C’è chi «Analisi uno» la ricorda come un incubo universitario, e chi la trasforma in un viaggio dentro sé stesso. Gallicchio, cantautore di Ceglie Messapica, sceglie proprio questo titolo per il suo EP d’esordio, disponibile dal 10 ottobre su tutte le piattaforme digitali: sei brani che raccontano il potere della leggerezza, la nostalgia, le piccole inadeguatezze e le emozioni più sincere. Un lavoro di diciannove minuti esatti, intimo ma mai serioso, in cui arrangiamenti essenziali e testi diretti diventano il tramite per “dare del tu” a chi ascolta. L’EP nasce alla fine del 2024, da «una manciata di idee e qualche brano monco», come racconta l’artista. Poi tutto si ricompone in un piccolo percorso di autoanalisi che passa per amicizie lontane, amori finiti, notti di pioggia e ricordi che restano.
«Analisi uno», il primo esame-ostacolo che molti studenti incontrano. Gallicchio, perché questo titolo e come sviluppa l'«analisi delle emozioni»?
«Il titolo è un piccolo filo rosso tra la mia professione, quella di ingegnere, e ciò che invece ho cercato di fare con queste sei canzoni, ossia un’indagine introspettiva. L’album si muove partendo dall’inadeguatezza; questa sposta il pensiero prima su un’amicizia passata, poi su un amore in bilico e infine andato via. Si passa quindi alla nostalgia e alla malinconia, fino al risvolto positivo dell’amore che resta, attraverso il concetto dell’affidarsi. Chiaramente nessuna di queste fasi è sostitutiva dell’altra, bensì va ad arricchirla».
Come riesce a mantenere questo equilibrio tra leggerezza e profondità?

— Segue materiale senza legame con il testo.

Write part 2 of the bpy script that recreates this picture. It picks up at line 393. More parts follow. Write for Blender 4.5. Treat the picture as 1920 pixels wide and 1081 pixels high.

«Sono dell’idea che la maniera con cui guardiamo al mondo faccia la differenza sul nostro stato d’animo e spesso è proprio uno spartiacque tra il ritenere se qualcosa che ci è successa sia completamente da buttare o se magari può insegnarci qualcosa. Ritengo che la leggerezza sia in grado di pesare nel giusto modo il nostro vissuto, senza che questo venga svuotato della sua profondità. Si può essere leggeri anche leggendo Kant o Tolstoj, dipende dai nostri occhi».
Tra le emozioni e i temi del lavoro c'è l'amicizia perduta, la distanza, come canta in «Ciao Fulvio»: c’è un’esperienza personale dietro questa canzone?
«“Ciao Fulvio” è, insieme a “Cosa sai di me”, la canzone più personale che abbia mai scritto. Nel caso di Furio/Fulvio/Pietro tutto il testo è legato ad un’amicizia che mi riguarda e vuole essere un tentativo di esorcizzare il malessere rispetto alla situazione. Chiaramente anche negli altri brani parlo di me o comunque ipotizzo me stesso all’interno del contesto che ho immaginato, però magari lo spunto è esterno».
Lei è anche ricercatore universitario e ballerino di Lindy Hop: quanto di queste due passioni entra nel modo di scrivere e di suonare?
«Ogni cosa che faccio influenza la fase di scrittura. La ricerca universitaria mi sprona sempre a trovare qualcosa di nuovo, che non sia banale e che allo stesso tempo non sia inutile. Il Lindy Hop è una passione abbastanza recente, che mi ha insegnato a vincere tanti limiti caratteriali, tra cui la timidezza».
Si definisce «un cantautore un po’ ironico e un po’ scanzonato». Da quali artisti o esperienze trae ispirazione?
«Ho sempre ascoltato tantissima musica, dai gruppi britannici storici degli anni ’70, al cantautorato d’oltreoceano e a quello di casa. La mia dimensione è probabilmente più vicina a quest’ultimi, quindi citerei Dylan, Tom Waits, Guccini, Brunori, De Gregori, Niccolò Fabi ecc e magari anche qualcosa più di nicchia come Giovanni Truppi, Emanuele Colandrea, Gnut e Cristina Donà (a cui per altro ho voluto dedicare il ritornello di uno dei brani)».
Il suo percorso artistico sembra molto legato alla Puglia. Quanto influisce la sua terra nel modo di fare musica?
«La Puglia è il posto dove scrivo e dove passo il mio tempo da oltre 30 anni. È ancora un luogo dove è possibile prendersi un momento e stare con se stessi e dove basta uscire per strada e farsi travolgere da un’umanità incredibilmente variegata».